Published onJun 01, 2020
PulSort: a novel machine learning approach to searching for pulsars

Pulsars are highly magnetised, rapidly rotating neutron stars that are of research interest to astrophysicists. Thus, many large-scale pulsar surveys have been conducted, often leading to huge amounts of unprocessed data. Manually searching for pulsars is labour-intensive and time-consuming. This research describes PulSort, a neural network-based program that aims to solve this problem. PulSort uses ~1600 neurons for image pattern recognition to sort pulsar plots collected from the Pulsar Search Collaboratory database and reduces the number of plots that must be visually inspected by at least one order of magnitude. PulSort was trained on ~11000 manually classified images and mimics humans in identifying the features that are used to classify plots.

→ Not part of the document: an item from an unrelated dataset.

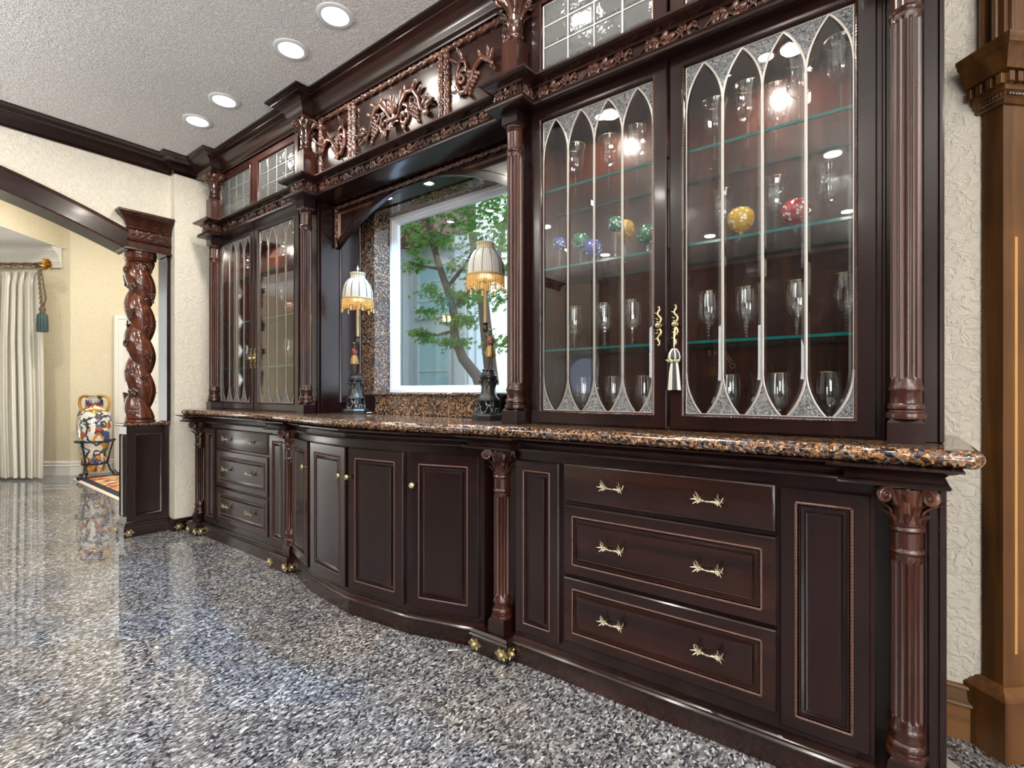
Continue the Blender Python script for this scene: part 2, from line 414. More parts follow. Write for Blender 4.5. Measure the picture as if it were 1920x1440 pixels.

It differs from earlier machine learning approaches because it uses only two features of candidate plots- the pulses of best profile (PBP) and frequency vs. phase (FP) subplots- whereas earlier solutions have used four or more features. This makes PulSort computationally more efficient. In PulSort, the models for averaged pulse profile and phase/frequency subplots are trained separately and the predictions from each are taken into account to classify the plot appropriately. A simple train-test split was used to partition the dataset and ~1300 images, including a few of millisecond pulsars, were used for testing. The PBP and FP models achieved validation accuracies of 100% and 96.5% respectively during the training stage and correctly classified all the pulsars that were input in the testing stage. The PBP and FP models had false positive rates of 1.62% and 0% respectively. Thus far, PulSort has shown promising results when tested against Pulsar Search Collaboratory data and its performance can be improved as more training data is collected and when the model is tested against data from other pulsar surveys.